Critique - Théâtre - Limoges
Splendeur et lassitude du Capitaine Iwatani Izumi
Arigatô
Par Cécile STROUK
Lorsque nous pénétrons dans le théâtre, une chose surprend : nous sommes installés sur la scène même. Un dispositif tridimensionnel encadre l’espace de jeu réduit à un carré monté sur des tréteaux et décoré de quatre barres d’angle sur lesquelles sont attachées quelques objets. Sensation immédiate de proximité avec le public et la scène, bientôt habitée par un comédien japonais vêtue d’une tenue militaire. Toute cette heure et demie à ses côtés se déroulera en japonais surtitré.
Alors de quoi s’agit-il ? Eh bien, d’un capitaine, Iwatani Izumi, dressé comme un « i », pétri d’un code de conduite irréprochable, envahi par la rigueur de l’ordre. Il nous conte d’abord ses aventures militaires, narrant les beautés égotiques de la guerre et ses horreurs, la mort brutale, la rédemption, le combat, le courage… Puis, au fur et à mesure qu’il retire son costume militaire, le masque de la perfection tombe. Tombe à tel point que l’homme, quasiment dénudé, sombre dans une dépression mortelle, entre paranoïa (exprimée par la ritournelle du « Ne me secouez pas ! ») et schizophrénie (exprimée par un travestissement temporaire en femme).

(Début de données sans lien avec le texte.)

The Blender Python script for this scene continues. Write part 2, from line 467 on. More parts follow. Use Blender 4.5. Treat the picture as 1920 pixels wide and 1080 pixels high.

Dans cet espace réduit, qui s’apparente à une cage voire un cachot, le comédien Keita Mishima propose un jeu remarquable. Il arrive à reproduire tous les masques grotesques dont s’affublaient nos ancêtres pour jouer : les torsions physiques de son visage le font passer de la joie extatique, à une colère sourde, en passant par un désarroi insurmontable et une folie consommée. Le tour de force de cet homme est d’exacerber sans exagérer. Le ridicule volontairement atteint sur scène est maîtrisé de bout en bout, imposant une dignité qui nous attache à ce personnage décadent.
Impossible non plus de ne pas applaudir le choix de la langue japonaise qui rehausse, par cette tessiture aussi douce que brutale, la tension tragi-comique de cette composition. Sans compter la musique, qui s'impose comme une présence accompagnant ce héros ordinaire dans sa chute : chansons militaires désuètes, vieilles chansons japonaises ou reprises de grands standards français (Edith Piaf) se succèdent dans un mégaphone crépitant.
Auteur à 17 ans de cette pièce d'abord écrite en français pour un personnage français, Jean Lambert-Wild revient quinze ans plus tard avec cette adaptation dans une langue qu’il ne maîtrise pas mais dont les sonorités le captivent. Un admirable travail de traduction, de musicalité littéraire et d’adaptation culturelle a été mené pour donner vie à une pièce singulière qui reste dans les esprits.